Task brief:
Filter the data for lines with the word "script", then copy every line so identified.

++++++++++++++++++++

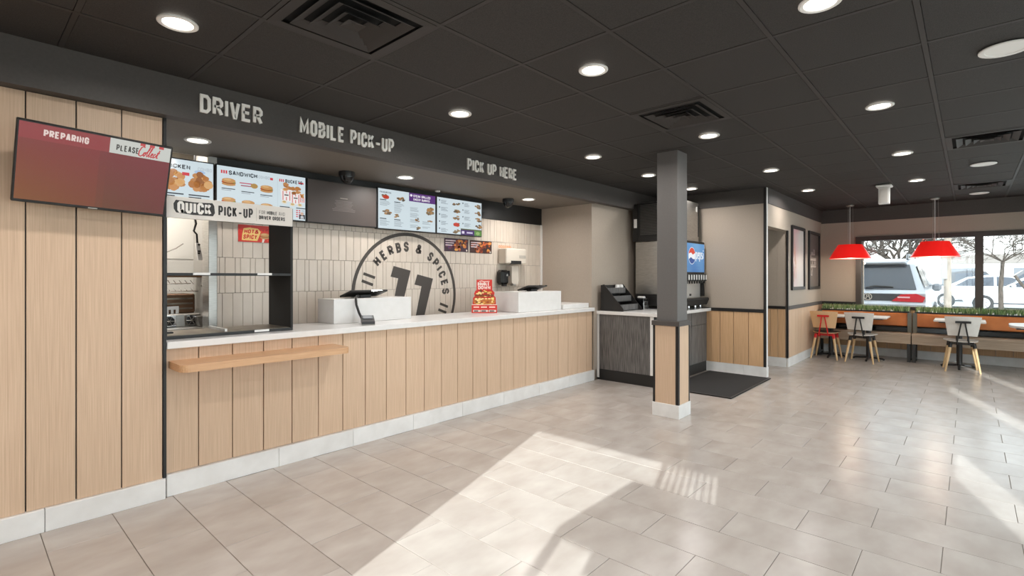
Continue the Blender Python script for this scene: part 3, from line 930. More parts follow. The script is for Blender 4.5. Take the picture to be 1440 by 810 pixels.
f.rect(W2*.56, H2-.082, W2, H2, (198, 200, 194), 1)
f.fit('PREPARING', .093, .275, H2-.060, .036, (226, 206, 200), .22, .08)
f.fit('PLEASE', W2*.605, W2*.765, H2-.064, .034, (72, 70, 68), .17, .10)
for k in range(3): f.rect(W2*.77+.045*k, H2-.014, W2*.77+.045*k+.024, H2, (190, 70, 72), 3)
# script word
def script(f, u, v, s, col, t, l):
    S = [[(.34, .86), (.26, 1.0), (.08, .86), (0, .45), (.06, .10), (.22, .02), (.36, .16)],
         [(.36, .16), (.42, .40), (.52, .44), (.56, .24), (.48, .06), (.40, .14), (.44, .36), (.60, .40)],
         [(.60, .40), (.74, .72), (.78, .98), (.72, .94), (.66, .40), (.70, .06), (.78, .14)],
         [(.78, .14), (.92, .72), (.96, .98), (.90, .94), (.84, .40), (.88, .06), (.96, .14)],
         [(.96, .22), (1.08, .26), (1.12, .42), (1.04, .44), (1.0, .22), (1.06, .04), (1.18, .14)],
         [(1.36, .38), (1.28, .44), (1.2, .24), (1.24, .06), (1.36, .14)],
         [(1.36, .14), (1.50, .5), (1.56, .86), (1.48, .3), (1.50, .08), (1.60, .12)], [(1.40, .56), (1.64, .60)]]
    for st in S:
        f.line([(u+(x+.22*y)*s, v+y*s) for x, y in st], t, col, l)
script(f, W2*.757, H2-.074, .060, (190, 60, 66), .0055, 4)
f.mb.xf(Mo)
f.build('display', M_SCREEN, os_)
MB().box(W_*.46, W_*.52, -.0012, .0, .004, .010).xf(Mo).build('badge', M_STEEL, os_)
MB().box(.45, .63, 3.70, 3.788, 1.90, 2.06, 0, .004).build('wall_bracket', M_BLACK, os_)

# ------------------------------------------------------------------ pick-up unit
pu = thing('pickup_unit', 'black open-backed pick-up shelf unit with QUICK PICK-UP sign on the worktop', 'shelf unit', (1.36, 3.93, .988))
ux0, ux1, uy0, uy1 = .932, 1.787, 3.93, 4.335
MB().box(ux0, ux1, uy0, uy1, .988, 1.008, 0, .001).build('base', M_BLACK, pu)
MB().box(ux0+.02, ux1-.02, uy0+.012, uy1-.002, 1.008, 1.011).build('base_plate', M_STEELD, pu)
MB().box(ux0, ux0+.018, uy0, uy1, 1.008, 1.935).build('side_panel', M_BLACK, pu)
MB().box(ux1-.018, ux1, uy0, uy1, 1.008, 1.935).build('side_panel', M_BLKM, pu)
MB().box(ux0+.018, ux1-.018, uy0, uy1, 1.915, 1.935).build('top_panel', M_BLACK, pu)
MB().box(ux0+.018, ux1-.018, uy0, uy1, 1.412, 1.430).build('middle_shelf', M_BLACK, pu)
sg = MB().box(ux0-.008, ux1-.012, uy0-.022, uy0-.001, 1.795, 1.938, 0, .001).build('sign_board', mat('sign_cream', (226, 220, 213), .5), pu)
f = Flat((ux0-.008, uy0-.0225, 1.795), (1, 0, 0), (0, 0, 1))
f.poly([(.058, .060), (.072, .036), (.17, .028), (.292, .030), (.304, .052), (.300, .102), (.288, .120), (.18, .114), (.070, .120), (.056, .094)], (46, 42, 40), 1)
f.fit('QUICK', .078, .282, .036, .078, (238, 233, 227), .21, .08, 4)
f.fit('PICK-UP', .326, .556, .036, .072, (46, 42, 40), .19, .10, 4)
f.rect(.580, .022, .582, .118, (176, 168, 160), 2)
f.fit('FOR', .600, .644, .076, .026, (110, 102, 96), .10, .14, 3)
f.fit('MOBILE', .656, .730, .076, .026, (46, 42, 40), .20, .10, 3)
f.fit('AND', .744, .790, .076, .026, (110, 102, 96), .10, .14, 3)
f.fit('DRIVER ORDERS', .600, .790, .036, .028, (46, 42, 40), .19, .10, 3)
f.build('lettering', M_PRINT, sg)
for x, z in ((1.10, 1.428), (1.52, 1.428), (1.50, 1.006)):
    MB().box(x, x+.105, uy0-.004, uy0-.0005, z-.012, z+.004).build('label_strip', M_WHITE, pu)
MB().box(1.31, 1.325, uy0+.03, uy1-.02, 1.011, 1.03).build('divider', M_WHITE, pu)
MB().box(.955, 1.03, 4.10, 4.16, 1.011, 1.022, 0, .003).build('clip', M_BLACK, pu)

# ------------------------------------------------------------------ raised signs on the fascia
for word, x, x1, lab in (('DRIVER', 1.072, 1.462, 'raised cream DRIVER lettering on the charcoal fascia above the menu screens'),
                         ('MOBILE PICK-UP', 1.728, 2.556, 'raised cream MOBILE PICK-UP lettering on the charcoal fascia'),
                         ('PICK UP HERE', 3.420, 4.152, 'raised cream PICK UP HERE lettering on the charcoal fascia towards the column')):
    t = thing('sign_lettering', lab, 'sign', ((x+x1)/2, 3.70, 2.47), 'lettering on the fascia')
    h = .118; th = .0190; gap = .0115
    lo, hi = .2, .9
    for it in range(30):
        md = (lo+hi)/2
        if text_width(word, h, md, th, gap) > x1-x: hi = md
        else: lo = md
    raised_text(word, x, 3.70, 2.470 if word != 'PICK UP HERE' else 2.462, h, lo, th, gap, .014, M_CREAM, t)

# ------------------------------------------------------------------ drinks corner: wall W, corridor, poster wall
XW, YN, XF = 7.65, 2.12, 11.15
ww = struct('wall_right_1', MB().box(XW, XW+.06, YN+.012, 3.82, 0, 2.684), M_BEIGE)
planks_x(ww, [2.150, 2.351, 2.558, 2.751, 2.955, 3.15, 3.40], XW-.014, .142, .902, M_WOODR)
struct('trim_5', MB().box(XW-.024, XW, 2.152, 3.82, .902, .948), M_BLACK)
struct('trim_6', MB().box(XW-.020, XW, YN-.004, 2.15, .14, 2.66, 0, .001), M_BLACK)
struct('trim_7', MB().box(XW+.001, XW+.058, YN-.006, YN+.012, .14, 2.684, 0, .001), M_WHITE)
bw = struct('baseboard_1', MB().box(XW-.012, XW+.06, YN-.014, 3.0, 0, .140), M_PLINTH)
for a, b in ((YN-.013, 2.42), (2.42, 3.0)):
    MB().box(XW-.022, XW-.012, a+.001, b-.001, 0, .139, 0, .001).build('tile', M_PLINTH, bw, at=(XW, (a+b)/2, .07))
struct('trim_8', MB().box(XW-.012, XW+.06, YN+.03, 3.70, 2.44, 2.684), M_FASC)

XJ = 8.745
wj = struct('wall_corridor', MB().box(XJ, XJ+.10, YN+.141, 4.6, 0, 2.684), M_BEIGE)
planks_x(wj, [2.14, 2.25, 2.36, 2.56, 2.76, 2.96], XJ-.014, .142, .902, M_WOODR)
MB().box(XJ-.022, XJ-.001, YN+.02, 4.5, .902, .948).build('chair_rail', M_BLACK, wj)
MB().box(XJ-.022, XJ-.001, YN+.01, 4.5, 0, .14).build('skirting', M_PLINTH, wj)
struct('wall_corridor_end', MB().box(7.6, 8.9, 4.5, 4.6, 0, 2.684), M_BEIGE)
wn = struct('wall_left_2', MB().box(XJ, XF+.1, YN, YN+.14, 0, 2.684), M_BEIGE)
MB().box(XW+.06, XJ, YN, YN+.14, 2.128, 2.684).build('header', M_BEIGE, wn)
planks_y(wn, frange(8.775, 11.14, .2), YN-.014, .142, .892, M_WOOD)
struct('trim_9', MB().box(8.765, 11.15, YN-.024, YN, .892, .948), M_FASC)
struct('trim_10', MB().box(XJ-.018, XJ+.020, YN-.018, YN+.010, .14, 2.128, 0, .001), M_BLACK)
bn = struct('baseboard_2', MB().box(XJ, 11.15, YN-.012, YN, 0, .14), M_PLINTH)
for a in frange(XJ, 11.0, .6)[:-1]:
    MB().box(a+.001, min(a+.599, 11.14), YN-.022, YN-.012, 0, .139, 0, .001).build('tile', M_PLINTH, bn, at=(a+.3, YN, .07))
struct('trim_11', MB().box(XW+.06, XF, YN-.012, YN, 2.445, 2.684), M_FASC)

# far window wall
WY0, WY1, WZ0, WZ1 = -1.46, 1.56, .84, 2.14
mb = MB()
mb.box(XF, XF+.14, WY1, YN+.2, 0, 2.684); mb.box(XF, XF+.14, WY0, WY1, 0, WZ0); mb.box(XF, XF+.14, WY0, WY1, WZ1, 2.684); mb.box(XF, XF+.14, -1.75, WY0, 0, 2.684)
wf = struct('wall_far', mb, M_BEIGE)
planks_x(wf, frange(-1.5, 2.10, .2), XF-.014, .142, .892, M_WOODR)
struct('trim_12', MB().box(XF-.022, XF, WY1, 2.11, .892, .948), M_BLACK)
struct('trim_13', MB().box(XF-.014, XF, -1.55, 2.11, 2.42, 2.684), M_FASC)
bf = struct('baseboard_far', MB().box(XF-.022, XF, -1.54, 2.10, 0, .14), M_PLINTH)
for a in frange(-1.5, 2.1, .6)[:-1]:
    MB().box(XF-.030, XF-.022, a+.001, a+.599, 0, .139, 0, .001).build('tile', M_PLINTH, bf, at=(XF, a+.3, .07))
mb = MB()
fx0, fx1 = XF-.03, XF+.10
mb.box(fx0, fx1, WY1-.085, WY1, WZ0, WZ1); mb.box(fx0, fx1, WY0, WY0+.08, WZ0, WZ1)
mb.box(fx0, fx1, WY0+.08, WY1-.085, WZ1-.078, WZ1); mb.box(fx0, fx1, WY0+.08, WY1-.085, WZ0, WZ0+.05); mb.box(fx0, fx1, -.158, -.056, WZ0+.05, WZ1-.078)
M_FRAME = mat('dark_bronze_frame', (66, 58, 54), .45)
w1 = struct('window_1', mb, M_FRAME)
MB().box(fx1-.035, fx1-.02, WY1-.115, WY1-.086, WZ0+.05, WZ1-.078).build('glazing_bead', M_WHITE, w1)
MB().box(XF+.065, XF+.072, -.056, WY1-.085, WZ0+.05, WZ1-.078).build('pane', M_GLASS, w1)
MB().box(XF+.065, XF+.072, WY0+.08, -.158, WZ0+.05, WZ1-.078).build('pane', M_GLASS, w1)

# right wall with tall storefront windows, and the wall behind the photographer
YR = -1.54
RW = [(-1.2, 1.20), (1.30, 4.20), (4.30, 7.30), (7.40, 10.3)]
mb = MB()
xa = -1.6
RH = [2.36, 2.50, 2.50, 2.50]
for (a, b), hh in zip(RW, RH):
    mb.box(xa, a, YR-.14, YR, 0, 2.684); mb.box(a, b, YR-.14, YR, 0, .12); mb.box(a, b, YR-.14, YR, hh, 2.684); xa = b
mb.box(xa, 11.3, YR-.14, YR, 0, 2.684)
struct('wall_right', mb, M_BEIGE)
for k, ((a, b), hh) in enumerate(zip(RW, RH)):
    mb = MB()
    mb.box(a-.0, a+.03, YR-.10, YR-.02, .12, hh); mb.box(b-.03, b, YR-.10, YR-.02, .12, hh); mb.box(a+.03, b-.03, YR-.10, YR-.02, .12, .16); mb.box(a+.03, b-.03, YR-.10, YR-.02, hh-.03, hh)
    wi = struct('window_%d' % (k+2), mb, M_FRAME)
    MB().box(a+.03, b-.03, YR-.063, YR-.057, .16, hh-.03).build('pane', M_GLASS, wi)
XB = -1.5
mb = MB()
mb.box(XB-.14, XB, -1.70, -.43, 0, 2.684); mb.box(XB-.14, XB, 1.24, 3.93, 0, 2.684); mb.box(XB-.14, XB, -.43, 1.24, 2.31, 2.684)
mb.box(XB-.14, XB, 3.93, 6.5, 0, 2.684)
struct('wall_back', mb, M_BEIGE)
wb = struct('window_6', MB().box(XB-.10, XB-.02, -.43, -.40, 0, 2.31).box(XB-.10, XB-.02, 1.24, 1.27, 0, 2.31), M_FRAME)
MB().box(XB-.063, XB-.057, -.40, 1.24, .0, 2.31).build('pane', M_GLASS, wb)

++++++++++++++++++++

Worked answer:
Continue the Blender Python script for this scene: part 3, from line 930. More parts follow. The script is for Blender 4.5. Take the picture to be 1440 by 810 pixels.
# script word
def script(f, u, v, s, col, t, l):
script(f, W2*.757, H2-.074, .060, (190, 60, 66), .0055, 4)